A bit of a stunner from this morning's Washington Times: "Former President Jimmy Carter yesterday condemned all abortions and chastised his party for its intolerance of candidates and nominees who oppose abortion. 'I never have felt that any abortion should be committed -- I think each abortion is the result of a series of errors,' he told reporters over breakfast at the Ritz-Carlton Hotel, while across town Senate Democrats deliberated whether to filibuster the nomination of Judge Samuel A. Alito Jr. because he may share President Bush and Mr. Carter's abhorrence of abortion. 'These things impact other issues on which [Mr. Bush] and I basically agree,' the Georgia Democrat said. 'I've never been convinced, if you let me inject my Christianity into it, that Jesus Christ would approve abortion.'"
It will be curious to see if the CBS Evening News, which on September 21 relayed a post-Katrina criticism from Carter of Bush for stripping FEMA of its independence, finds the ex-president's provocative comments on the "hot-button" issues of abortion and religion equally newsworthy.

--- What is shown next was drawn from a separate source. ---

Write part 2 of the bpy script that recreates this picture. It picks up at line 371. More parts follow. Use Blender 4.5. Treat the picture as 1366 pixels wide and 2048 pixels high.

(On Thursday night, the CBS Evening News had nothing on Carter's comments --though it did do a report on the gothic writer Anne Rice's conversion to Christianity.)
After all, Evening News executive producer Jim Murphy denounced MRC for criticizing his network's reporting of Carter's anti-Bush comments, saying "we simply reported it because the former President SAID it." Will CBS also relay Carter comments that make conservative or pro-Bush points just because "the former President SAID it"?
(In a sidelight, USA Today carries an amusingly benighted headline this morning: "Breaking tradition, Carter rips Bush's policies." Hasn't that been Carter's tradition for the last five years?)